■ **Given exercise**
Do not include the pictures; repeat the rest of the data exactly.

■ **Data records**
-----

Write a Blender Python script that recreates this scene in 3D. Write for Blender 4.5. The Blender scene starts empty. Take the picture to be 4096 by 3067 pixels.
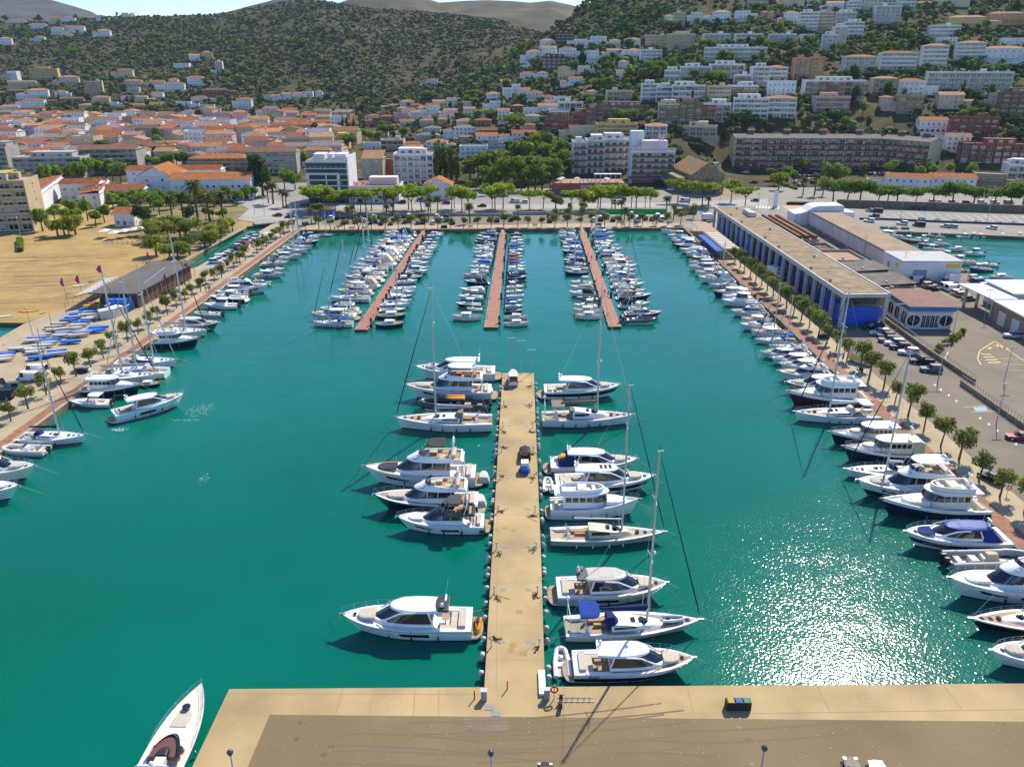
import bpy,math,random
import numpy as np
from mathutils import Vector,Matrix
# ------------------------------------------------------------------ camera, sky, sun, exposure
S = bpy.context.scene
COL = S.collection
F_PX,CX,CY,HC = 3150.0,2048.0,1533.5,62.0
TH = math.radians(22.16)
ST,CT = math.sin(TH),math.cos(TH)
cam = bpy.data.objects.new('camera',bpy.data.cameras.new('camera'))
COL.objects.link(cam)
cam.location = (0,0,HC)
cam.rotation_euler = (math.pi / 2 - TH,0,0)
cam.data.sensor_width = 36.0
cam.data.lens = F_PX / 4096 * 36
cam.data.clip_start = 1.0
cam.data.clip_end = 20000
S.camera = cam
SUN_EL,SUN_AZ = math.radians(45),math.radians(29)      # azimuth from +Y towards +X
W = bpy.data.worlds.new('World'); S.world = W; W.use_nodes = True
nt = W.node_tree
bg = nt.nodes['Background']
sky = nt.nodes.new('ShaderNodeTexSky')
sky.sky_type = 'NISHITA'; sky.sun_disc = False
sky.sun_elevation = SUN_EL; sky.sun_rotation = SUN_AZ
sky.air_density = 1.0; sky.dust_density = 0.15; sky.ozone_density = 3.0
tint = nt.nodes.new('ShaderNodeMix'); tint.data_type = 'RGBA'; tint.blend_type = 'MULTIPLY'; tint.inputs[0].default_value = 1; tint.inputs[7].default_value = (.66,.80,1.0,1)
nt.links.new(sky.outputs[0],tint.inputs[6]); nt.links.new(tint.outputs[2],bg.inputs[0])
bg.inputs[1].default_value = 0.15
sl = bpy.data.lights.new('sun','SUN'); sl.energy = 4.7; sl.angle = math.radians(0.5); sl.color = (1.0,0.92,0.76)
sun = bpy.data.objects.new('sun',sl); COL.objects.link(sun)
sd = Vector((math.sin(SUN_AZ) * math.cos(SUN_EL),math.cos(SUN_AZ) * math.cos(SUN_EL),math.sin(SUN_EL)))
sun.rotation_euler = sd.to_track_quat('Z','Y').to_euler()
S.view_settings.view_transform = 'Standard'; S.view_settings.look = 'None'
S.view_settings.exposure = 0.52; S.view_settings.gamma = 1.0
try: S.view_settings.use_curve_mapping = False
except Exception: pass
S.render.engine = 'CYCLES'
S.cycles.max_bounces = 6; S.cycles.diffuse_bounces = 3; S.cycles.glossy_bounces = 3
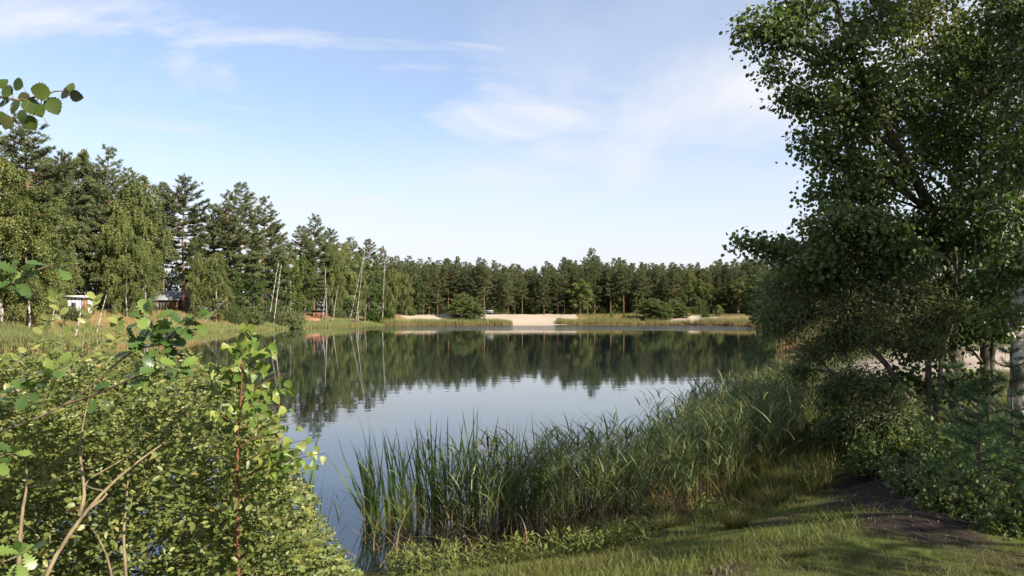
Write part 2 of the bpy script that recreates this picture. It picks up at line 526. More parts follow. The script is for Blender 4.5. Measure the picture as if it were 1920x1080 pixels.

-----

■ **Result of the task**
Write a Blender Python script that recreates this scene in 3D. Write for Blender 4.5. The Blender scene starts empty. Take the picture to be 4096 by 3067 pixels.
import bpy,math,random
import numpy as np
from mathutils import Vector,Matrix
# ------------------------------------------------------------------ camera, sky, sun, exposure
S = bpy.context.scene
COL = S.collection
F_PX,CX,CY,HC = 3150.0,2048.0,1533.5,62.0
TH = math.radians(22.16)
ST,CT = math.sin(TH),math.cos(TH)
cam = bpy.data.objects.new('camera',bpy.data.cameras.new('camera'))
COL.objects.link(cam)
cam.location = (0,0,HC)
cam.rotation_euler = (math.pi / 2 - TH,0,0)
cam.data.sensor_width = 36.0
cam.data.lens = F_PX / 4096 * 36
cam.data.clip_start = 1.0
cam.data.clip_end = 20000
S.camera = cam
SUN_EL,SUN_AZ = math.radians(45),math.radians(29)      # azimuth from +Y towards +X
W = bpy.data.worlds.new('World'); S.world = W; W.use_nodes = True
nt = W.node_tree
bg = nt.nodes['Background']
sky = nt.nodes.new('ShaderNodeTexSky')
sky.sky_type = 'NISHITA'; sky.sun_disc = False
sky.sun_elevation = SUN_EL; sky.sun_rotation = SUN_AZ
sky.air_density = 1.0; sky.dust_density = 0.15; sky.ozone_density = 3.0
tint = nt.nodes.new('ShaderNodeMix'); tint.data_type = 'RGBA'; tint.blend_type = 'MULTIPLY'; tint.inputs[0].default_value = 1; tint.inputs[7].default_value = (.66,.80,1.0,1)
nt.links.new(sky.outputs[0],tint.inputs[6]); nt.links.new(tint.outputs[2],bg.inputs[0])
bg.inputs[1].default_value = 0.15
sl = bpy.data.lights.new('sun','SUN'); sl.energy = 4.7; sl.angle = math.radians(0.5); sl.color = (1.0,0.92,0.76)
sun = bpy.data.objects.new('sun',sl); COL.objects.link(sun)
sd = Vector((math.sin(SUN_AZ) * math.cos(SUN_EL),math.cos(SUN_AZ) * math.cos(SUN_EL),math.sin(SUN_EL)))
sun.rotation_euler = sd.to_track_quat('Z','Y').to_euler()
S.view_settings.view_transform = 'Standard'; S.view_settings.look = 'None'
S.view_settings.exposure = 0.52; S.view_settings.gamma = 1.0
try: S.view_settings.use_curve_mapping = False
except Exception: pass
S.render.engine = 'CYCLES'
S.cycles.max_bounces = 6; S.cycles.diffuse_bounces = 3; S.cycles.glossy_bounces = 3
Write part 2 of the bpy script that recreates this picture. It picks up at line 526. More parts follow. The script is for Blender 4.5. Measure the picture as if it were 1920x1080 pixels.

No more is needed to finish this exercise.